▼

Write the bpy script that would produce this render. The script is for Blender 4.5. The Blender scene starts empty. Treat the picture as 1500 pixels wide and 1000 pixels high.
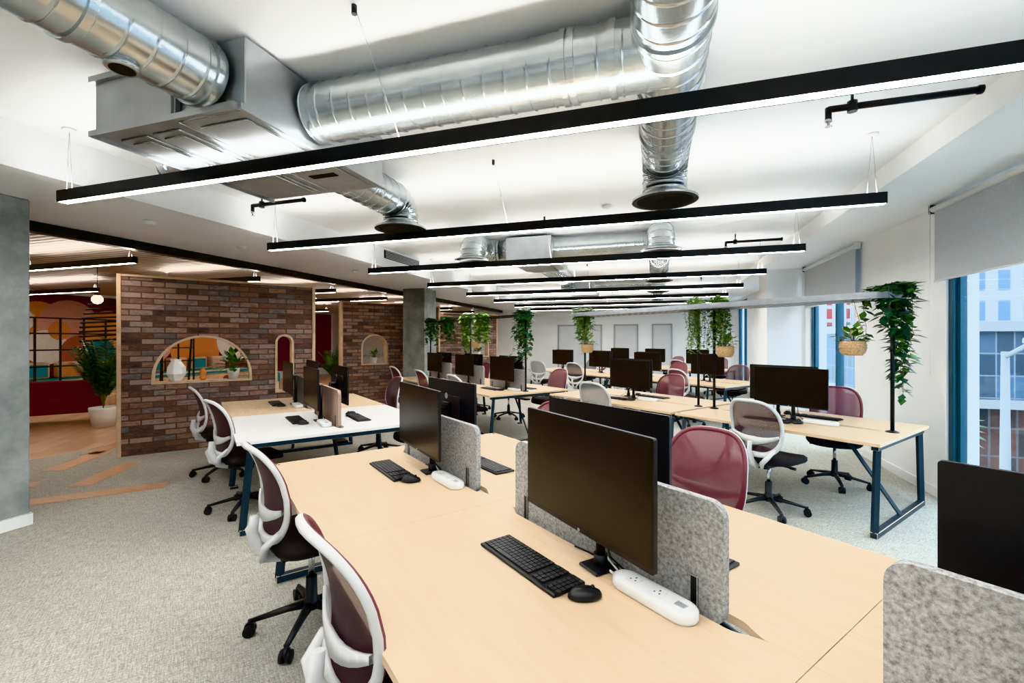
import bpy, bmesh, math, random
from mathutils import Vector, Matrix
H=1.54
SC=bpy.context.scene
COL=SC.collection
RA=math.atan2(-.607,.795)
A0=Vector((-2.34,2.27,0))
E1=Vector((.795,-.607,0)); E2=Vector((.607,.795,0))
def W(a,b,z=0): 
    v=A0+E1*a+E2*b; v.z=z; return v

# ---------------------------------------------------------------- materials
def newmat(name):
    m=bpy.data.materials.new(name); m.use_nodes=True
    nt=m.node_tree; b=nt.nodes['Principled BSDF']; return m,nt,b
def coords(nt,scale=(1,1,1),kind='Object'):
    tc=nt.nodes.new('ShaderNodeTexCoord'); mp=nt.nodes.new('ShaderNodeMapping')
    mp.inputs['Scale'].default_value=scale
    nt.links.new(tc.outputs[kind],mp.inputs['Vector']); return mp.outputs['Vector']
def noise(nt,vec,scale,detail=3,rough=.5):
    n=nt.nodes.new('ShaderNodeTexNoise'); n.inputs['Scale'].default_value=scale
    n.inputs['Detail'].default_value=detail; n.inputs['Roughness'].default_value=rough
    nt.links.new(vec,n.inputs['Vector']); return n.outputs['Fac']
def ramp(nt,fac,stops):
    r=nt.nodes.new('ShaderNodeValToRGB'); e=r.color_ramp.elements
    while len(e)<len(stops): e.new(.5)
    for i,(p,c) in enumerate(stops):
        e[i].position=p; e[i].color=(c[0],c[1],c[2],1)
    nt.links.new(fac,r.inputs['Fac']); return r.outputs['Color']
def bump(nt,b,fac,strength=.3,dist=.002):
    n=nt.nodes.new('ShaderNodeBump'); n.inputs['Strength'].default_value=strength
    n.inputs['Distance'].default_value=dist
    nt.links.new(fac,n.inputs['Height']); nt.links.new(n.outputs['Normal'],b.inputs['Normal'])
def pm(name,c,rough=.5,metal=0,var=.06,nscale=20,bs=0,spec=.5):
    m,nt,b=newmat(name)
    v=coords(nt); f=noise(nt,v,nscale)
    lo=tuple(max(0,x*(1-var)) for x in c); hi=tuple(min(1,x*(1+var)) for x in c)
    nt.links.new(ramp(nt,f,[(.3,lo),(.7,hi)]),b.inputs['Base Color'])
    b.inputs['Roughness'].default_value=rough; b.inputs['Metallic'].default_value=metal
    b.inputs['Specular IOR Level'].default_value=spec
    if bs: bump(nt,b,f,bs)
    return m
def em(name,c,s):
    m=bpy.data.materials.new(name); m.use_nodes=True; nt=m.node_tree
    b=nt.nodes['Principled BSDF']; b.inputs['Base Color'].default_value=(*c,1)
    b.inputs['Emission Color'].default_value=(*c,1); b.inputs['Emission Strength'].default_value=s
    return m

M={}
M['white_wall']=pm('wall_paint_white',(.86,.875,.88),.6,var=.01,nscale=3)
M['ceil']=pm('ceiling_paint',(.85,.86,.86),.6,var=.01,nscale=2)
M['black']=pm('black_plastic',(.010,.010,.012),.45)
M['blackm']=pm('black_metal',(.014,.014,.016),.38,.3)
M['screen']=pm('screen_glass',(.014,.011,.009),.25,var=.02,spec=.3)
M['navy']=pm('navy_steel_leg',(.015,.032,.05),.4,.2)
M['white']=pm('white_plastic',(.8,.8,.79),.35,var=.01)
M['lgrey']=pm('chair_frame_grey',(.60,.60,.595),.38,var=.02)
M['doorp']=pm('door_paint',(.62,.64,.66),.5,var=.02)
M['steel']=pm('steel_chrome',(.6,.6,.62),.2,1)
M['seat']=pm('seat_fabric',(.022,.018,.02),.9,nscale=200,bs=.3)
M['trim']=pm('trim_white',(.8,.81,.81),.45,var=.01)
M['timber']=pm('timber_edge',(.58,.41,.27),.5,var=.15,nscale=8)
M['whitedesk']=pm('white_desktop',(.82,.82,.81),.35,var=.01)
M['leg_in']=pm('dark_void',(.01,.01,.01),.9)
M['blue']=pm('window_frame_blue',(.010,.07,.115),.35,.3)
M['basket']=pm('woven_basket',(.50,.33,.17),.8,var=.35,nscale=90,bs=.8)
M['soil']=pm('soil',(.03,.02,.012),.95,nscale=60)
M['pot']=pm('white_pot',(.82,.82,.80),.35,var=.02)
M['leafd']=pm('leaf_dark',(.016,.065,.028),.42,var=.5,nscale=14)
M['leafm']=pm('leaf_mid',(.055,.15,.025),.45,var=.5,nscale=14)
M['leafl']=pm('leaf_light',(.19,.32,.06),.45,var=.4,nscale=14)
M['stem']=pm('stem',(.12,.13,.04),.7)
M['burg']=pm('burgundy_fabric',(.15,.025,.035),.85,nscale=80)
M['tan']=pm('tan_felt',(.38,.26,.21),.9,nscale=120,bs=.3)
M['teal']=pm('teal_fabric',(.02,.20,.24),.8)
M['pink']=pm('mural_pink',(.68,.36,.31),.7)
M['orange']=pm('mural_orange',(.68,.25,.08),.7)
M['cream']=pm('mural_cream',(.80,.74,.66),.7)
M['plum']=pm('mural_plum',(.14,.03,.05),.7)
M['rust']=pm('mural_rust',(.36,.10,.06),.7)
M['greymetal']=pm('grey_perforated',(.36,.38,.41),.5,.3)
M['boxmetal']=pm('galvanised_sheet',(.46,.48,.49),.38,.85,var=.14,nscale=4)
M['globe']=em('globe_glow',(1,.8,.55),5)
M['bar_dn']=em('led_down',(1,.99,.97),52)
M['bar_up']=em('led_up',(1,.99,.98),27)
M['bar_warm']=em('led_warm',(1,.91,.80),36)
M['kbd']=pm('key_caps',(.025,.025,.028),.5)
M['pave']=pm('paving',(.22,.23,.24),.8,nscale=2)

def mk_duct():
    m,nt,b=newmat('galvanised_spiral_duct')
    v=coords(nt); f=noise(nt,v,3,4)
    nt.links.new(ramp(nt,f,[(.3,(.46,.50,.51)),(.7,(.64,.68,.69))]),b.inputs['Base Color'])
    b.inputs['Metallic'].default_value=.95; b.inputs['Roughness'].default_value=.24
    bump(nt,b,noise(nt,v,2.5,2),.25,.03)
    return m
M['duct']=mk_duct()
def mk_conc():
    m,nt,b=newmat('raw_concrete'); v=coords(nt)
    f=noise(nt,v,3,8,.65)
    nt.links.new(ramp(nt,f,[(.25,(.14,.155,.155)),(.5,(.25,.265,.26)),(.75,(.38,.395,.385))]),b.inputs['Base Color'])
    b.inputs['Roughness'].default_value=.8; bump(nt,b,noise(nt,v,30,6),.4,.004); return m
M['concrete']=mk_conc()
def mk_wood(name,lo,hi,sc=(1.5,22,22),rough=.42):
    m,nt,b=newmat(name); v=coords(nt,sc)
    f=noise(nt,v,2.2,6,.6)
    nt.links.new(ramp(nt,f,[(.3,lo),(.55,tuple((x+y)/2 for x,y in zip(lo,hi))),(.75,hi)]),b.inputs['Base Color'])
    b.inputs['Roughness'].default_value=rough; return m
M['oak']=mk_wood('oak_desktop',(.60,.435,.275),(.76,.59,.405))
M['plank']=mk_wood('floor_plank',(.46,.25,.14),(.60,.36,.22),(1.5,14,14))
def mk_felt():
    m,nt,b=newmat('grey_felt'); v=coords(nt)
    f=noise(nt,v,90,6,.75)
    nt.links.new(ramp(nt,f,[(.3,(.11,.11,.11)),(.48,(.31,.31,.305)),(.7,(.54,.54,.53))]),b.inputs['Base Color'])
    b.inputs['Roughness'].default_value=.95; bump(nt,b,f,.3); return m
M['felt']=mk_felt()
def mk_carpet():
    m,nt,b=newmat('carpet'); v2=coords(nt)
    def rot(sc,an):
        mp=nt.nodes.new('ShaderNodeMapping'); mp.inputs['Rotation'].default_value=(0,0,an); nt.links.new(v2,mp.inputs['Vector'])
        m2=nt.nodes.new('ShaderNodeMapping'); m2.inputs['Scale'].default_value=sc; nt.links.new(mp.outputs['Vector'],m2.inputs['Vector']); return m2.outputs['Vector']
    f=noise(nt,rot((4,60,1),.64),3,5,.7); f3=noise(nt,rot((60,4,1),.64),3,5,.7)
    f2=noise(nt,v2,110,3,.7)
    mx=nt.nodes.new('ShaderNodeMath'); mx.operation='ADD'; nt.links.new(f,mx.inputs[0]); nt.links.new(f2,mx.inputs[1])
    mx3=nt.nodes.new('ShaderNodeMath'); mx3.operation='ADD'; nt.links.new(mx.outputs[0],mx3.inputs[0]); nt.links.new(f3,mx3.inputs[1])
    mx2=nt.nodes.new('ShaderNodeMath'); mx2.operation='DIVIDE'; nt.links.new(mx3.outputs[0],mx2.inputs[0]); mx2.inputs[1].default_value=3
    nt.links.new(ramp(nt,mx2.outputs[0],[(.42,(.22,.205,.165)),(.5,(.37,.355,.30)),(.58,(.54,.525,.465))]),b.inputs['Base Color'])
    b.inputs['Roughness'].default_value=.95; bump(nt,b,f2,.5,.004); return m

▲

— Your objective —
Leave out the pictures, then repeat the listing above exactly from its first line to the line with "v=A0+E1*a+E2*b; v.z=z; return v", inclusive.

— Response for this exercise —
Write the bpy script that would produce this render. The script is for Blender 4.5. The Blender scene starts empty. Treat the picture as 1500 pixels wide and 1000 pixels high.
import bpy, bmesh, math, random
from mathutils import Vector, Matrix
H=1.54
SC=bpy.context.scene
COL=SC.collection
RA=math.atan2(-.607,.795)
A0=Vector((-2.34,2.27,0))
E1=Vector((.795,-.607,0)); E2=Vector((.607,.795,0))
def W(a,b,z=0): 
    v=A0+E1*a+E2*b; v.z=z; return v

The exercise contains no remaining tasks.